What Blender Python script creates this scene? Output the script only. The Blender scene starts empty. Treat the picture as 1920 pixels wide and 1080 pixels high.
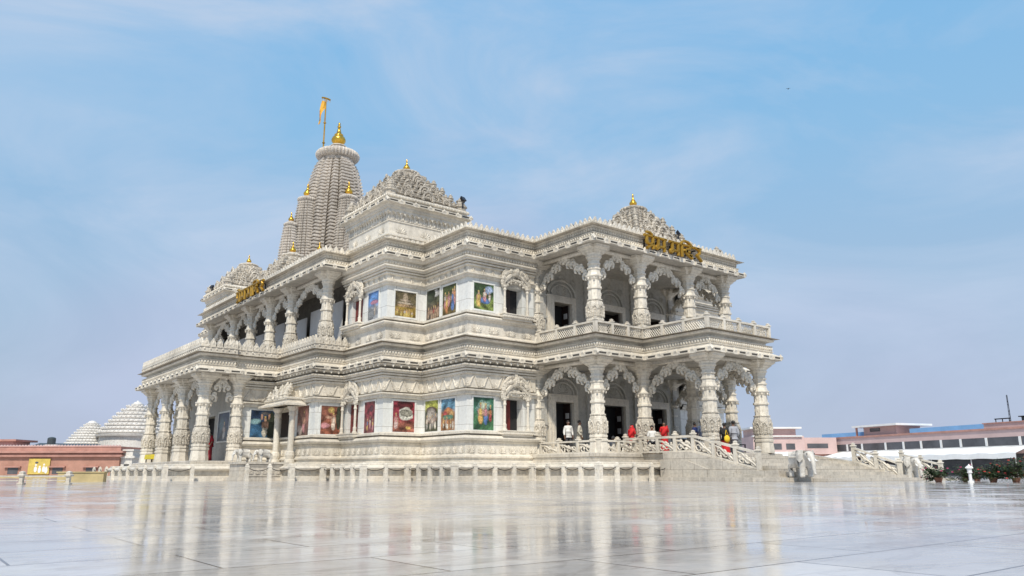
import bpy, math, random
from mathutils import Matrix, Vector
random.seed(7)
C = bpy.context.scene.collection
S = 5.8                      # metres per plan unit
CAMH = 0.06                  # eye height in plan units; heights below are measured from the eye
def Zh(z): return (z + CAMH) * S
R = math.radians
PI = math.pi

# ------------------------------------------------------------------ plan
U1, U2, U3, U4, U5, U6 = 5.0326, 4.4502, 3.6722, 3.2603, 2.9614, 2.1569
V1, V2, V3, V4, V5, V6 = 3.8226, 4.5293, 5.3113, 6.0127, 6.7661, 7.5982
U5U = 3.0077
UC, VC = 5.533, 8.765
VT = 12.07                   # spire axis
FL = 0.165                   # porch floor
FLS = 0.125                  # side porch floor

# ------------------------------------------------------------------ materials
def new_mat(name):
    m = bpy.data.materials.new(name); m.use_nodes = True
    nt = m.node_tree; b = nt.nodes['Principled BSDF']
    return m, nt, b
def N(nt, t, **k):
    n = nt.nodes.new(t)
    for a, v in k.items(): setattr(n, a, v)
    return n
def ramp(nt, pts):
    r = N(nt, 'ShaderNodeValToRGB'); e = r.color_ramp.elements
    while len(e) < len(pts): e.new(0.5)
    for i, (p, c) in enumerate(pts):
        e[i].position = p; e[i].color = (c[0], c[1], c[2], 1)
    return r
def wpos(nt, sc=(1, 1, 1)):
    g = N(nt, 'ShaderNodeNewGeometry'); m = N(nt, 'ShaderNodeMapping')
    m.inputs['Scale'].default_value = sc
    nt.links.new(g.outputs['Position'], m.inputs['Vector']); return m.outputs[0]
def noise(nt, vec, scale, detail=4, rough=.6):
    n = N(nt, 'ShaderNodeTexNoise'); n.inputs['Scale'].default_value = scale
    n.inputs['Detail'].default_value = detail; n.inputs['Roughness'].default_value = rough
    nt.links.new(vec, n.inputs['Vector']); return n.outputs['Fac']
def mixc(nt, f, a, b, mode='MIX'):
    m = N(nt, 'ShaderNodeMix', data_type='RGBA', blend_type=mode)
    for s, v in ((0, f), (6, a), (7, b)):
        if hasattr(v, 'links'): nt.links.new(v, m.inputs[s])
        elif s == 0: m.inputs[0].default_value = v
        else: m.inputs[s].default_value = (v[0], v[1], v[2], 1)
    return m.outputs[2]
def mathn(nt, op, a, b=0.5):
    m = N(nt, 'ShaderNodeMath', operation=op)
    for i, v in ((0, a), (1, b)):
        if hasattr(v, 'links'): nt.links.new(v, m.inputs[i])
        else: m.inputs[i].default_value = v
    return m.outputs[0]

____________

Exercise prompt: Without any pictures, reproduce the lines from the first one in the material through the line that has "FLS = 0.125", exactly as they appear.

Answer to the problem:
What Blender Python script creates this scene? Output the script only. The Blender scene starts empty. Treat the picture as 1920 pixels wide and 1080 pixels high.
import bpy, math, random
from mathutils import Matrix, Vector
random.seed(7)
C = bpy.context.scene.collection
S = 5.8                      # metres per plan unit
CAMH = 0.06                  # eye height in plan units; heights below are measured from the eye
def Zh(z): return (z + CAMH) * S
R = math.radians
PI = math.pi

# ------------------------------------------------------------------ plan
U1, U2, U3, U4, U5, U6 = 5.0326, 4.4502, 3.6722, 3.2603, 2.9614, 2.1569
V1, V2, V3, V4, V5, V6 = 3.8226, 4.5293, 5.3113, 6.0127, 6.7661, 7.5982
U5U = 3.0077
UC, VC = 5.533, 8.765
VT = 12.07                   # spire axis
FL = 0.165                   # porch floor
FLS = 0.125                  # side porch floor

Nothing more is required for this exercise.